#### [Source material]
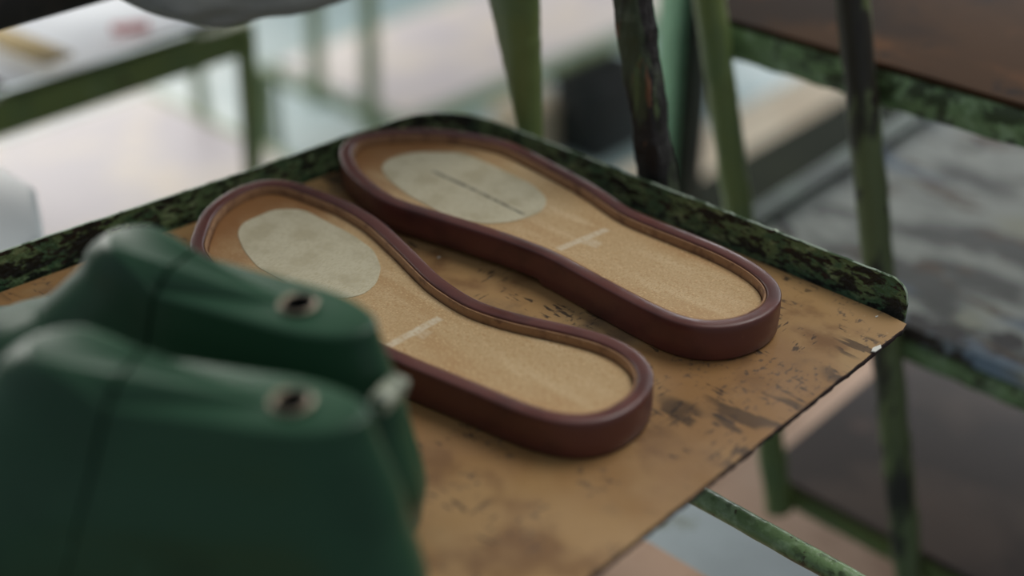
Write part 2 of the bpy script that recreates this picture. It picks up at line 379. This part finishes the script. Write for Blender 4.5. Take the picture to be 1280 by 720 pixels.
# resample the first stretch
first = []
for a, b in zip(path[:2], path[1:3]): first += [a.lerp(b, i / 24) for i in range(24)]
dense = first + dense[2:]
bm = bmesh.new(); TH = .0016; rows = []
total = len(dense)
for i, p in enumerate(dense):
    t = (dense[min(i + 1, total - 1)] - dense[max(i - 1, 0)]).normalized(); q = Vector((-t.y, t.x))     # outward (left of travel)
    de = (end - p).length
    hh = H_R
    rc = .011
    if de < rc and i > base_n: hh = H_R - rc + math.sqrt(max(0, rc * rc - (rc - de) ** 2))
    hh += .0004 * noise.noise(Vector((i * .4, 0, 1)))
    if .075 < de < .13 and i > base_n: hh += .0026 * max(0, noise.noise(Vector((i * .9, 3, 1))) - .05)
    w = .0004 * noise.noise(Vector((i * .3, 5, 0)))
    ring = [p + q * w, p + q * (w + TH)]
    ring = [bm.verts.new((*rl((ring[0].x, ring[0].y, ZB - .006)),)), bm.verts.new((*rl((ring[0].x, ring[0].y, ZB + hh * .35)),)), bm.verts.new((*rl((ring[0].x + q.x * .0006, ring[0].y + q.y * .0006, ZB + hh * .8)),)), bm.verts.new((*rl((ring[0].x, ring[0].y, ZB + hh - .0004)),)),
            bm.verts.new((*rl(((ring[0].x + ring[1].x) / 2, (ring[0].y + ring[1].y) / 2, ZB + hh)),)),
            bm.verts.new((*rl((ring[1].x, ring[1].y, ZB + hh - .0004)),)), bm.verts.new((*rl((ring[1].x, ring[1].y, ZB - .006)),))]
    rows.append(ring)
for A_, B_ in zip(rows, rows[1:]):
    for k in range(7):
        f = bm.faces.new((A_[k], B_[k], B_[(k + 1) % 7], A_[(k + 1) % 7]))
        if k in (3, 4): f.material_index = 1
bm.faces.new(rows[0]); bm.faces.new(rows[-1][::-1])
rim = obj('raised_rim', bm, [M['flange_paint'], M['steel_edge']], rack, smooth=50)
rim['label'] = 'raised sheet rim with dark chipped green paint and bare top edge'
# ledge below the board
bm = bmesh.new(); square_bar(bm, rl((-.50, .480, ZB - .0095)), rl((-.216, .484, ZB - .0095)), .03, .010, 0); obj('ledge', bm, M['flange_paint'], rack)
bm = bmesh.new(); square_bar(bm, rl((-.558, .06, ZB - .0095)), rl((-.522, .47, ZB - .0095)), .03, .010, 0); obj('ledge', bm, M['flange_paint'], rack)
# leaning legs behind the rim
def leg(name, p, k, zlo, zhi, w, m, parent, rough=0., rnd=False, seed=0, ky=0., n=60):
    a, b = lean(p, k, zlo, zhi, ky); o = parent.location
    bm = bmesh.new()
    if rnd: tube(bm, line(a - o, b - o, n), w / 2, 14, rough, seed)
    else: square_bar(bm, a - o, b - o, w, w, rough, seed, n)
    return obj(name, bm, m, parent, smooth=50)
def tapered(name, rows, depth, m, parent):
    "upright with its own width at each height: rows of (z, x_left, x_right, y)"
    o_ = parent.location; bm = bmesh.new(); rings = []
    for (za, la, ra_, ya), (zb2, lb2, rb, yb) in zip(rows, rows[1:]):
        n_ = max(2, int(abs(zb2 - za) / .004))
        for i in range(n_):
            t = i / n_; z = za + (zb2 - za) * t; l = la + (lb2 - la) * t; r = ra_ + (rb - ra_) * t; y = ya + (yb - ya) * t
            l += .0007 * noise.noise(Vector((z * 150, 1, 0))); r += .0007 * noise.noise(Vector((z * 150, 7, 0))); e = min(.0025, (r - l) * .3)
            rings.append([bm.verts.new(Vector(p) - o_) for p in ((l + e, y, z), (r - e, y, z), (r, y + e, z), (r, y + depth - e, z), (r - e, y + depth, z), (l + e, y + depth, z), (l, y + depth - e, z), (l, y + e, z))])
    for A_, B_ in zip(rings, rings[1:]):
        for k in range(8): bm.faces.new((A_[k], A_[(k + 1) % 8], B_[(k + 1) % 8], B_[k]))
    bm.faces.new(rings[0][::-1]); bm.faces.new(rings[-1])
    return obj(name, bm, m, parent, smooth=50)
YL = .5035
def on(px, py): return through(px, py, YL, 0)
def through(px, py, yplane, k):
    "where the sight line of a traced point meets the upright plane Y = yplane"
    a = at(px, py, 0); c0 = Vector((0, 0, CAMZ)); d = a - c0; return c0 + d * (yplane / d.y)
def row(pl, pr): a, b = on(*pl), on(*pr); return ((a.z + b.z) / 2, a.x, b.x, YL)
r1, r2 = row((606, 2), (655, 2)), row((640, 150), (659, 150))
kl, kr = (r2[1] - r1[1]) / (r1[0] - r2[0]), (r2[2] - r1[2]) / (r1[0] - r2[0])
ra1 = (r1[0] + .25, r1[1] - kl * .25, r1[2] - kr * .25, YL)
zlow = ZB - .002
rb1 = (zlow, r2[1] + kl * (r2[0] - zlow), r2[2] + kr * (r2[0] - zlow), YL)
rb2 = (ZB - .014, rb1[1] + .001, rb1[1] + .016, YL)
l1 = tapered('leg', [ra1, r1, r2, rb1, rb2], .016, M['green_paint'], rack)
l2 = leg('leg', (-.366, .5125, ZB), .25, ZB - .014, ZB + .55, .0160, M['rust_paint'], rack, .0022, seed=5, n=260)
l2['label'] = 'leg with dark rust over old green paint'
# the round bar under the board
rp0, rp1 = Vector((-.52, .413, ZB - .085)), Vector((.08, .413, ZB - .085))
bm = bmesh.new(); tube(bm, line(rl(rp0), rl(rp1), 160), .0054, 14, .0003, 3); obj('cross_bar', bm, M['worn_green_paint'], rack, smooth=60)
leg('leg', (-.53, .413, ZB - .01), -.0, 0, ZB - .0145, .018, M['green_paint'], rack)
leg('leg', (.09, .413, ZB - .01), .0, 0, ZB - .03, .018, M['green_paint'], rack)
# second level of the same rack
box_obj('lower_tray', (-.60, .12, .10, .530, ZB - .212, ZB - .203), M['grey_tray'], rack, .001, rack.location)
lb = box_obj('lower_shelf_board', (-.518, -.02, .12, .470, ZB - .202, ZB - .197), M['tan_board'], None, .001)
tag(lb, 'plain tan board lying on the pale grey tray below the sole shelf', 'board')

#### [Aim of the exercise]
Extract the full listing above verbatim; pictures are to be left out of the copy.

#### [Reply]
Write part 2 of the bpy script that recreates this picture. It picks up at line 379. This part finishes the script. Write for Blender 4.5. Take the picture to be 1280 by 720 pixels.
# resample the first stretch
first = []
for a, b in zip(path[:2], path[1:3]): first += [a.lerp(b, i / 24) for i in range(24)]
dense = first + dense[2:]
bm = bmesh.new(); TH = .0016; rows = []
total = len(dense)
for i, p in enumerate(dense):
    t = (dense[min(i + 1, total - 1)] - dense[max(i - 1, 0)]).normalized(); q = Vector((-t.y, t.x))     # outward (left of travel)
    de = (end - p).length
    hh = H_R
    rc = .011
    if de < rc and i > base_n: hh = H_R - rc + math.sqrt(max(0, rc * rc - (rc - de) ** 2))
    hh += .0004 * noise.noise(Vector((i * .4, 0, 1)))
    if .075 < de < .13 and i > base_n: hh += .0026 * max(0, noise.noise(Vector((i * .9, 3, 1))) - .05)
    w = .0004 * noise.noise(Vector((i * .3, 5, 0)))
    ring = [p + q * w, p + q * (w + TH)]
    ring = [bm.verts.new((*rl((ring[0].x, ring[0].y, ZB - .006)),)), bm.verts.new((*rl((ring[0].x, ring[0].y, ZB + hh * .35)),)), bm.verts.new((*rl((ring[0].x + q.x * .0006, ring[0].y + q.y * .0006, ZB + hh * .8)),)), bm.verts.new((*rl((ring[0].x, ring[0].y, ZB + hh - .0004)),)),
            bm.verts.new((*rl(((ring[0].x + ring[1].x) / 2, (ring[0].y + ring[1].y) / 2, ZB + hh)),)),
            bm.verts.new((*rl((ring[1].x, ring[1].y, ZB + hh - .0004)),)), bm.verts.new((*rl((ring[1].x, ring[1].y, ZB - .006)),))]
    rows.append(ring)
for A_, B_ in zip(rows, rows[1:]):
    for k in range(7):
        f = bm.faces.new((A_[k], B_[k], B_[(k + 1) % 7], A_[(k + 1) % 7]))
        if k in (3, 4): f.material_index = 1
bm.faces.new(rows[0]); bm.faces.new(rows[-1][::-1])
rim = obj('raised_rim', bm, [M['flange_paint'], M['steel_edge']], rack, smooth=50)
rim['label'] = 'raised sheet rim with dark chipped green paint and bare top edge'
# ledge below the board
bm = bmesh.new(); square_bar(bm, rl((-.50, .480, ZB - .0095)), rl((-.216, .484, ZB - .0095)), .03, .010, 0); obj('ledge', bm, M['flange_paint'], rack)
bm = bmesh.new(); square_bar(bm, rl((-.558, .06, ZB - .0095)), rl((-.522, .47, ZB - .0095)), .03, .010, 0); obj('ledge', bm, M['flange_paint'], rack)
# leaning legs behind the rim
def leg(name, p, k, zlo, zhi, w, m, parent, rough=0., rnd=False, seed=0, ky=0., n=60):
    a, b = lean(p, k, zlo, zhi, ky); o = parent.location
    bm = bmesh.new()
    if rnd: tube(bm, line(a - o, b - o, n), w / 2, 14, rough, seed)
    else: square_bar(bm, a - o, b - o, w, w, rough, seed, n)
    return obj(name, bm, m, parent, smooth=50)
def tapered(name, rows, depth, m, parent):
    "upright with its own width at each height: rows of (z, x_left, x_right, y)"
    o_ = parent.location; bm = bmesh.new(); rings = []
    for (za, la, ra_, ya), (zb2, lb2, rb, yb) in zip(rows, rows[1:]):
        n_ = max(2, int(abs(zb2 - za) / .004))
        for i in range(n_):
            t = i / n_; z = za + (zb2 - za) * t; l = la + (lb2 - la) * t; r = ra_ + (rb - ra_) * t; y = ya + (yb - ya) * t
            l += .0007 * noise.noise(Vector((z * 150, 1, 0))); r += .0007 * noise.noise(Vector((z * 150, 7, 0))); e = min(.0025, (r - l) * .3)
            rings.append([bm.verts.new(Vector(p) - o_) for p in ((l + e, y, z), (r - e, y, z), (r, y + e, z), (r, y + depth - e, z), (r - e, y + depth, z), (l + e, y + depth, z), (l, y + depth - e, z), (l, y + e, z))])
    for A_, B_ in zip(rings, rings[1:]):
        for k in range(8): bm.faces.new((A_[k], A_[(k + 1) % 8], B_[(k + 1) % 8], B_[k]))
    bm.faces.new(rings[0][::-1]); bm.faces.new(rings[-1])
    return obj(name, bm, m, parent, smooth=50)
YL = .5035
def on(px, py): return through(px, py, YL, 0)
def through(px, py, yplane, k):
    "where the sight line of a traced point meets the upright plane Y = yplane"
    a = at(px, py, 0); c0 = Vector((0, 0, CAMZ)); d = a - c0; return c0 + d * (yplane / d.y)
def row(pl, pr): a, b = on(*pl), on(*pr); return ((a.z + b.z) / 2, a.x, b.x, YL)
r1, r2 = row((606, 2), (655, 2)), row((640, 150), (659, 150))
kl, kr = (r2[1] - r1[1]) / (r1[0] - r2[0]), (r2[2] - r1[2]) / (r1[0] - r2[0])
ra1 = (r1[0] + .25, r1[1] - kl * .25, r1[2] - kr * .25, YL)
zlow = ZB - .002
rb1 = (zlow, r2[1] + kl * (r2[0] - zlow), r2[2] + kr * (r2[0] - zlow), YL)
rb2 = (ZB - .014, rb1[1] + .001, rb1[1] + .016, YL)
l1 = tapered('leg', [ra1, r1, r2, rb1, rb2], .016, M['green_paint'], rack)
l2 = leg('leg', (-.366, .5125, ZB), .25, ZB - .014, ZB + .55, .0160, M['rust_paint'], rack, .0022, seed=5, n=260)
l2['label'] = 'leg with dark rust over old green paint'
# the round bar under the board
rp0, rp1 = Vector((-.52, .413, ZB - .085)), Vector((.08, .413, ZB - .085))
bm = bmesh.new(); tube(bm, line(rl(rp0), rl(rp1), 160), .0054, 14, .0003, 3); obj('cross_bar', bm, M['worn_green_paint'], rack, smooth=60)
leg('leg', (-.53, .413, ZB - .01), -.0, 0, ZB - .0145, .018, M['green_paint'], rack)
leg('leg', (.09, .413, ZB - .01), .0, 0, ZB - .03, .018, M['green_paint'], rack)
# second level of the same rack
box_obj('lower_tray', (-.60, .12, .10, .530, ZB - .212, ZB - .203), M['grey_tray'], rack, .001, rack.location)
lb = box_obj('lower_shelf_board', (-.518, -.02, .12, .470, ZB - .202, ZB - .197), M['tan_board'], None, .001)
tag(lb, 'plain tan board lying on the pale grey tray below the sole shelf', 'board')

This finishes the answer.